The Life and Times of Hannah Crafts: The True Story of The Bondswoman’s Narrative – Gregg Hecimovich

The Life and Times of Hannah Crafts: The True Story of The Bondswoman’s Narrative. By Gregg Hecimovich. (New York: Ecco, 2023. 353 pp. Cloth, $40.00.)

As extolled in a recent New York Times review, the best part of Gregg Hecimovich’s The Life and Times of Hannah Craft is how how he lays bare the research process he used to discover the identify of the author of the The Bondwoman’s Narrative. Every historian is responsible for making their research process transparent, to detail their methodology so future scholars can trace the same historical trail to either affirm an historian’s conclusions, offer challenges, or add new and important information. The stakes were high for Hecimovich, but I think he does a good job of foregrounding the methods he used to explain how he discovered Crafts’ identity. This alone makes his book an invaluable source to help us understand how to pursue such difficult history.

My faults with Hecimovich therefore lie in more technical details, as I am nowhere near an expert in this topic and cannot offer a counternarrative or corroborating evidence to evaluate the veracity of his discoveries or his narrative. What I do take issue with is how the book was written from a technical standpoint. Hecimovich jumps between time periods with little indication of what time he is landing in, and the immense cast of characters can be extremely difficult to keep track of. I often times had to read a passage several times to figure out its subject. These may seem like minor quibbles, but I think, especially when keeping track of who is who in relation to one’s ability to verify the role of each historical actor, it is important to make this observation.

My other recommendation would be to read The Bondwoman’s Narrative before you read this book. Hecimovich also jumps between which parts of the novel he is describing, and without having the textual context that would come from reading the novel, I often found myself a bit lost.

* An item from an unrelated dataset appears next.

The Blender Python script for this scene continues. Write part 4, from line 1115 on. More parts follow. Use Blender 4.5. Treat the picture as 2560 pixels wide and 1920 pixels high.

Overall, however, I think this book is important because, as I stressed earlier, it lays bare the historical research process, especially important when facing such a difficult group of sources. Hecimovich writes that Crafts’ work “bears surprising similarities to that of the famous author Harriet Beecher Stowe – only, from the other side of the color line,” and Hecimovich spends an entire chapter on this comparison (153). He places Craft as a slave educated in reading and writing with an unusual access to reading material in the personal library of her enslaver. Focusing on the connection between these two novels allows Hecimovich to speculate on Craft’s literary heritage.

This comparison might raise more questions than it does answers, and Hecimovich is forthcoming in his extrapolations, though without losing his convictions about the origins of the novel and Crafts’ identity. By laying his historical process so bare to the reader, he invites future researchers to test his hypothesis, and to use similar transparency when writing about their own chosen topics.